The Central Bank of Nigeria (CBN) has warned state governments that excessive borrowing and overdraft dependence could derail Nigeria’s transition to an inflation-targeting framework.
The warning was delivered on Sunday following an engagement with sub-national fiscal stakeholders facilitated through the Nigeria Governors’ Forum Secretariat, attended by officials from more than 20 states, including commissioners of finance, accountants-general, and permanent secretaries.
Speaking at the engagement, CBN Deputy Governor for Economic Policy, Dr. Muhammad Sani Abdullahi, stressed that successful inflation targeting demands strict fiscal coordination between federal and state governments.

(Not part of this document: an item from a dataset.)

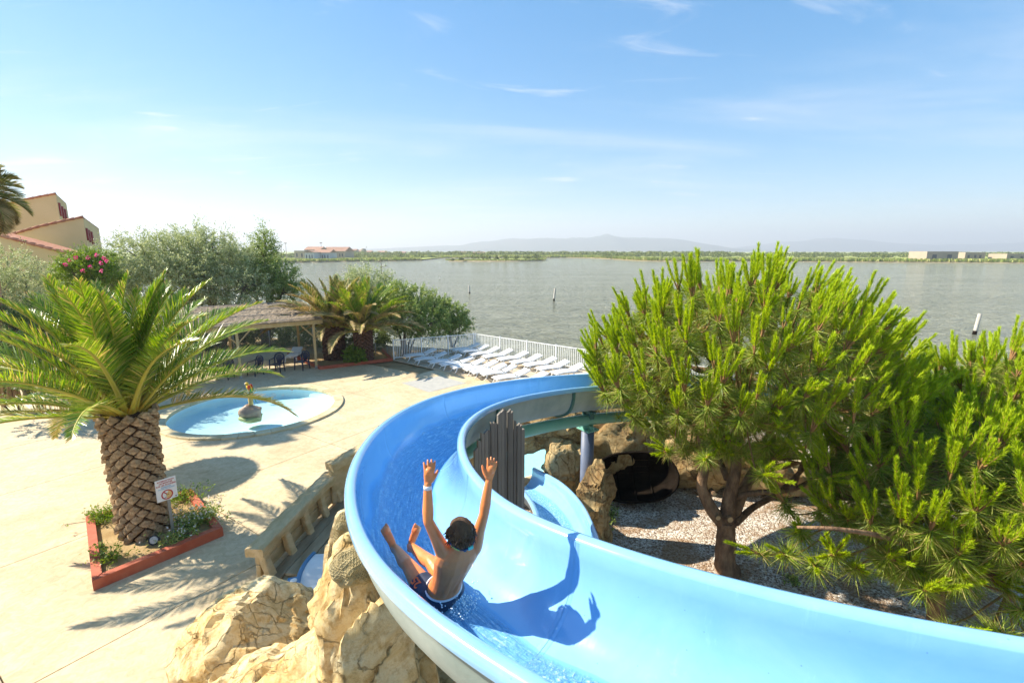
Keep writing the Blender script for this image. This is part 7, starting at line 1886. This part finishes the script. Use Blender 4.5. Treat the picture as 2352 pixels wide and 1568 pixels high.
cl0 = hd + HM @ Vector((0.022, -0.118, -0.042)); MB().bbox(cl0, (0.034, 0.012, 0.024), HR, b=0.004).build('strap_clip', M['clip'], go)
cl1 = hd + HM @ Vector((-0.02, -0.119, -0.042)); MB().bbox(cl1, (0.018, 0.011, 0.016), HR, b=0.003).build('strap_tab', M['strap'], go)
MB().tube([st[k] + (st[k] - hd) * 0.06 for k in range(22, 27)], 0.005, 5).build('lime_stripe', M['lime'], go)
M['eye'] = plain('eye_dark', (0.02, 0.015, 0.012), 0.2); M['lip'] = plain('lip', (0.38, 0.13, 0.10), 0.5)
for s in (-1, 1):
    e0 = MB(); e0.ball(hd + HM @ Vector((s * 0.028, 0.068, -0.006)), 0.011, 8); e0.build('eye', M['eye'], boy)
e0 = MB(); e0.ball((0, 0, 0), (0.020, 0.008, 0.006), 8); me_ = MB(); me_.add([hd + HM @ (Vector(p) + Vector((0, 0.070, -0.055))) for p in e0.v], e0.f, 0, True); me_.build('mouth', M['lip'], boy)
wr = J['wrL']; d = (J['elL'] - wr).normalized()
MB().tube([Lc(wr + d * 0.004), Lc(wr + d * 0.026)], 0.0245, 16).build('wristband', M['trim'], boy)
# small drawn mark on the back of the left hand
# splash round the seat
srr = random.Random(12); spl = MB()
for k in range(260):
    a = srr.uniform(0, 2 * math.pi); r_ = srr.uniform(0.13, 0.26); z = -0.10 + srr.random() ** 3 * 0.12
    p = pel + rgt * math.cos(a) * r_ - fwd * (abs(math.sin(a)) * r_ * 0.9) + Vector((0, 0, z))
    spl.ball(p, srr.uniform(0.002, 0.0065), 4)
M['drop'] = plain('water_drop', (0.75, 0.88, 0.95), 0.08, 0.8)
tag(spl.build('splash', M['drop']), 'white splash of drops round the sitting person', 'water', kind='stuff')
# ------------------------------------------------------------------ air
m = bpy.data.materials.new('haze_air'); m.use_nodes = True
N, L = m.node_tree.nodes, m.node_tree.links; N.clear()
ou = N.new('ShaderNodeOutputMaterial'); pv = N.new('ShaderNodeVolumePrincipled')
pv.inputs['Color'].default_value = (0.90, 0.94, 1.0, 1); pv.inputs['Density'].default_value = 3.3e-4; pv.inputs['Anisotropy'].default_value = 0.2
L.new(pv.outputs[0], ou.inputs['Volume'])
mb = MB(); mb.box((0, 3500, 123), (15000, 9000, 256)); tag(mb.build('haze', m), kind='stuff')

He warned that fiscal dominance, a situation where government borrowing pressures force the central bank to finance deficits, remains one of the greatest threats to the reform’s success and that this risk exists at both the federal and state levels.
Abdullahi specifically urged states to reduce overdraft dependence, align borrowing with debt sustainability thresholds, improve revenue forecasting, prioritize expenditure, and synchronize fiscal calendars with macroeconomic realities.
He noted that state decisions on wages, debt accumulation, contractor financing, and expenditure patterns directly influence inflation and cannot be separated from the CBN’s monetary policy objectives.
The CBN outlined four core responsibilities for states under the new framework—fiscal discipline, responsible borrowing, stronger debt and cash management, and improved internally generated revenue mobilization.
Director of Monetary Policy Dr. Victor Oboh reinforced the message, describing inflation targeting as a “win-win framework” but emphasizing that price stability cannot be achieved through monetary policy alone in a federal system where state-level spending directly affects liquidity and inflation trends.
Representing the NGF Director-General, Prof. Olalekan Yunusa commended the CBN for engaging sub-national authorities early, noting that lasting macroeconomic stability requires disciplined coordination across all tiers of government.
Abdullahi concluded by describing the reform as a “collective national commitment,” warning that without fiscal discipline at every level of government, Nigeria’s long-term goals of macroeconomic stability, growth, and job creation would remain out of reach.
WHAT YOU SHOULD KNOW
The CBN’s message is clear: monetary policy reform cannot work in isolation. As Nigeria moves toward inflation targeting, state governments must urgently fix their fiscal habits, cutting overdraft dependency, borrowing responsibly, and managing expenditure realistically.
The CBN can control interest rates, but it cannot control inflation alone if state governments keep fueling it through reckless borrowing and spending. Every tier of government must pull its weight, or the reform fails for everyone.